By and large, all Golf models iron out bumps really rather well. Life and Style models with their 16-inch alloy wheels are comfiest, while the larger 17-inch wheels on R-Line cars do send a few more bumps into your backside. From new, you can order the Golf with adaptive dampers, which unlocks a comfort mode that softens the ride even further.

Comfort on the motorway is decent for a hatchback as well – you won’t be annoyed by wind and tyre noise at 70mph, and the seats in all models are comfy for long stints.

What’s the best Volkswagen Golf engine to get?

The 1.5-litre TSI Evo petrol engine gives you a decent mix of performance and fuel economy – so that’d be our pick.
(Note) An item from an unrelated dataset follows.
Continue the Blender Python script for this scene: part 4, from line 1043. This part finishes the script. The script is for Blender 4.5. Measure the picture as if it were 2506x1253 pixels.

The 1.0-litre petrol engine is also a good – and more affordable – option if you don’t mind trading a bit of performance over the 1.5.

If you prefer diesel, the 2.0-litre TDI diesel can return more than 60mpg when driven with care, making it a good pick if you do lots of motorway miles.

Some of the Golf’s engines are labelled as ‘eTSI’ – this doesn’t mean they’re sold on a popular crafts website, but rather that they include mild-hybrid technology. This provides a small increase in fuel economy and a little extra shove from a standstill, thanks to a small electric motor and battery. They can’t drive on electric power alone, however, and the difference in economy and performance is so negligible you might want to give them a miss considering their higher purchase price.

Volkswagen Golf Performance

Whichever Golf you pick, performance will be more than adequate for everyday driving in the UK. The entry-level 1.0-litre TSI petrol engine will get from 0-62mph in just over 10 seconds, while the 150hp version of the 1.5-litre TSI petrol engine will do the same sprint in 8.1 seconds.

Want the fastest accelerating Golf on the market? That’d be the R – 320hp and a clever four-wheel-drive system combine to get to 62mph from a standstill in 4.7 seconds using the built-in launch control.